Memorial ‘Mourning Parents’

A memorial to the fallen volunteers

Soon after receiving news of Peter’s death, Kollwitz conceptualized a memorial to fallen volunteers in honor of her son and his many friends who did not return to their families from the First World War. However, many years were to pass from the idea to the final design. The work demanded a lot of strength, and the artist let it rest repeatedly. In 1919 she discarded the first concept and began a new one in 1924. The mourning parents gradually took shape and were to be placed in the military cemetery in Flanders, where Peter Kollwitz had also found his final resting place.


After the two figures were completed, they were first displayed in the vestibule of the Berlin National Gallery in June 1932 before being transported to Belgium to their final destination. In the presence of Karl and Käthe Kollwitz, they were placed in the German military cemetery near Esen-Roggevelde on July 23, 1932. When the fallen were reburied in 1958, the figures were transferred to the Vladslo-Praedbosch war cemetery in West Flanders, where they remain today.


Another “pair of parents” stands in the church ruins of St. Alban in Cologne. In the ruins of the church, a memorial to the dead of the world wars was erected in 1959. Ewald Mataré was commissioned in 1953 and created the “Parent Couple” with his two master students Joseph Beuys and Erwin Heerich.

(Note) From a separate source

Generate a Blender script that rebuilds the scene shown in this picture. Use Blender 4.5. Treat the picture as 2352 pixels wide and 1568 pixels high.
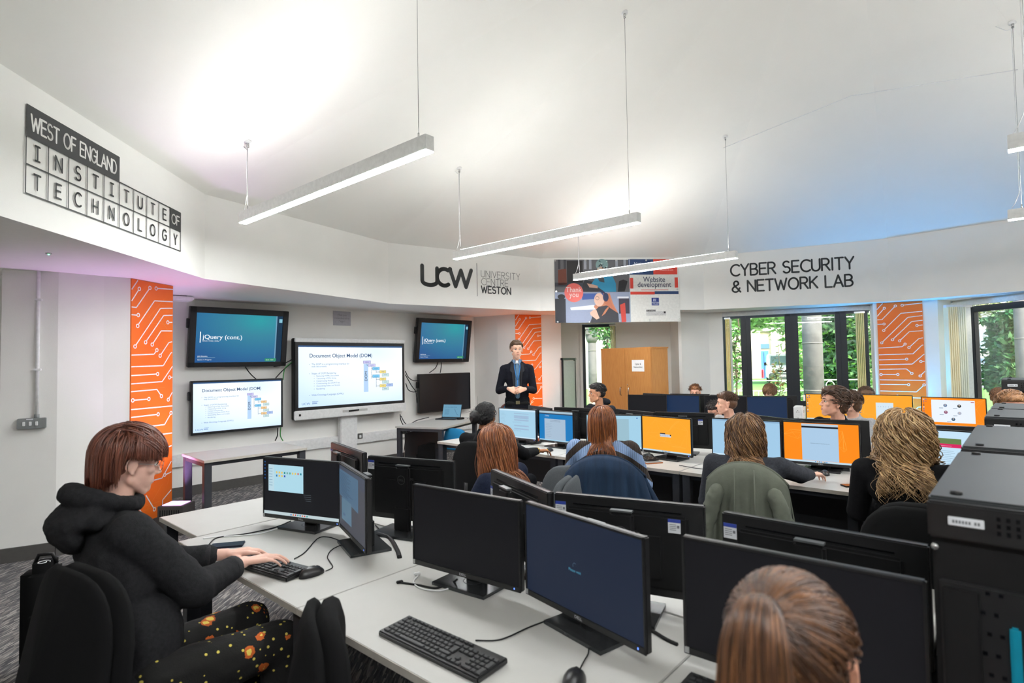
import bpy, bmesh, math, random
import numpy as np
from mathutils import Vector as V, Matrix, noise as mnoise
random.seed(7)
for o in list(bpy.data.objects): bpy.data.objects.remove(o)
S = bpy.context.scene; COL = S.collection
# ---------------- camera
FPX=1290.0; CH=1.6; PIT=math.atan(.036); ROL=-.0167
cd=bpy.data.cameras.new('camera'); cam=bpy.data.objects.new('camera',cd); COL.objects.link(cam)
cd.sensor_width=36; cd.lens=FPX/2352*36; cd.clip_end=400
cam.matrix_world=Matrix.Translation((0,0,CH)) @ Matrix.Rotation(math.pi/2+PIT,4,'X') @ Matrix.Rotation(ROL,4,'Z')
cd.dof.use_dof=True; cd.dof.focus_distance=4.5; cd.dof.aperture_fstop=3.2
S.camera=cam
# ---------------- world, sun, exposure
W=bpy.data.worlds.new('world'); S.world=W; W.use_nodes=True
nt=W.node_tree; nt.nodes.clear()
sky=nt.nodes.new('ShaderNodeTexSky'); sky.sky_type='NISHITA'; sky.sun_elevation=math.radians(42); sky.sun_rotation=math.radians(150); sky.sun_disc=False; sky.dust_density=4; sky.air_density=1.2
bg=nt.nodes.new('ShaderNodeBackground'); bg.inputs[1].default_value=.8
wo=nt.nodes.new('ShaderNodeOutputWorld'); nt.links.new(sky.outputs[0],bg.inputs[0]); nt.links.new(bg.outputs[0],wo.inputs[0])
sl=bpy.data.lights.new('sun','SUN'); sl.energy=3.2; sl.angle=.02; sl.color=(1,.95,.86)
so=bpy.data.objects.new('sun',sl); COL.objects.link(so); so.rotation_euler=(math.radians(52),0,math.radians(-25)); so.location=(0,-5,12)
S.view_settings.view_transform='Standard'; S.view_settings.look='None'; S.view_settings.gamma=1; S.view_settings.use_curve_mapping=False
S.view_settings.exposure=0.47
S.cycles.max_bounces=14; S.cycles.diffuse_bounces=9; S.cycles.transparent_max_bounces=12
BAR_DOWN=118.0; BAR_UP=42.0      # LED strips of the hanging bars
# ---------------- pixel helpers (reference frame 2352x1568 -> real points)
_f=V((0,math.cos(PIT),math.sin(PIT))); _r0=V((1,0,0)); _u0=_r0.cross(_f)
_r=math.cos(ROL)*_r0+math.sin(ROL)*_u0; _u=-math.sin(ROL)*_r0+math.cos(ROL)*_u0; CAMP=V((0,0,CH))
def ray(x,y): return _f+_r*((x-1176)/FPX)-_u*((y-784)/FPX)
def atZ(x,y,z):
    d=ray(x,y); return CAMP+d*((z-CH)/d.z)
def atY(x,y,Y):
    d=ray(x,y); return CAMP+d*(Y/d.y)
def atL(x,y,P0,ang):
    d=ray(x,y); a=math.radians(ang); n=V((-math.sin(a),math.cos(a),0))
    return CAMP+d*((V((P0[0],P0[1],0))-CAMP).dot(n)/d.dot(n))
AX=V((.749,-.663,0)); BX=V((.663,.749,0)); GA=-41.5     # furniture grid
def ab(a,b,z=0): return AX*a+BX*b+V((0,0,z))
def R(d): return math.radians(d)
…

In 2014, another pair of the “Mourning Parents” was erected at the German military cemetery in Rzhev, Russia. There is a high probability that the artist’s grandson Peter Kollwitz, who was killed in action in Russia in 1942, lies in this cemetery.

August 1932

Dear Mr. Gerhart Hauptmann.

I thank you most sincerely for the kind words with which you delighted me on my birthday. Your greeting reached me on my journey to Belgium. My husband and I went there to attend the installation of my sculptures at the military cemetery near Eessen. There lies our second son, he fell at the age of eighteen by Dixmuiden. The figures are a father and a mother. So many young people are resting there. I have been working on the figures for many years and I am grateful and happy that this year they could finally reach their destination. When you see the many cemeteries in Belgium with the endless rows of small wooden crosses, your heart gradually becomes heavier and heavier, almost as though war still continues. Near Dixmuiden are still-preserved trenches of German forces — such terrible relics! But on the opposite side of the Jizera Canal there is now a high tower, on its four sides written in Flemish, French, English and German: “Never Again War”. That instills courage.

I greet you and your wife warmly and my husband does too. In old admiration,

Käthe Kollwitz

Staatsbibliothek zu Berlin, letter dated August 17, 1932, GH Br NL A: Kollwitz, Käthe, 1, 12, fol.